Guaranteed to give everyone the lactose shits.
It plays a mean bluegrass
There will be dozens if not hundreds or thousands of people who legitimately review that jug of milk for Walmart for free.
I understand why my dad never came back. 5 out of 5.
I also understand why your dad never came back. 5.1 out of 5
It’s great for washing down that Walmart Fent-On-The-Bottom yogurt.
Not cowgirl breast milk, very disappointing
Where may I purchase cowgirl breast milk? Is it free range?
Not sure but I’d like to know too
I was very sad when I accidentally spilled it.
No crying!
I pour the milk first.
You need to post a link for that.

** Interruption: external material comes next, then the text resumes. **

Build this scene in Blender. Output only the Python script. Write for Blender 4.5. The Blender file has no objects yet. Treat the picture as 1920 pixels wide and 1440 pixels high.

The image doesn’t help anyone
I agree but it is fun to see the shitposting
0/10 not femboy milk :(
Aged like wine
I don’t know what wine you’re drinking, but may I try a little bit?
0/10 not in a carton
I bought this milk two weeks ago. Once the arduino was installed I fired up the python console and it worked well. The jug is a little flimsy so it doesn’t supper that many computers but it was fine until the fire.
Tried it as a loudspeaker enclosure but the sticky tape won’t stick. 1 star
It’s the perfect shade of white, smack in between ejaculate and Proof Boy. Tastes better than both.
“My daughter tried using this in her Bad Dragon donkey-sized dildo and made a huge mess. She was so embarrassed that she tried to clean it up herself and missed a bunch of spots. The damn house still smells like a cheesemonger’s stale fart from where this milk seeped into the corners of the carpet. Worked great though, looked just like cum. 4/5 stars.”
How do I delete someone else’s comment?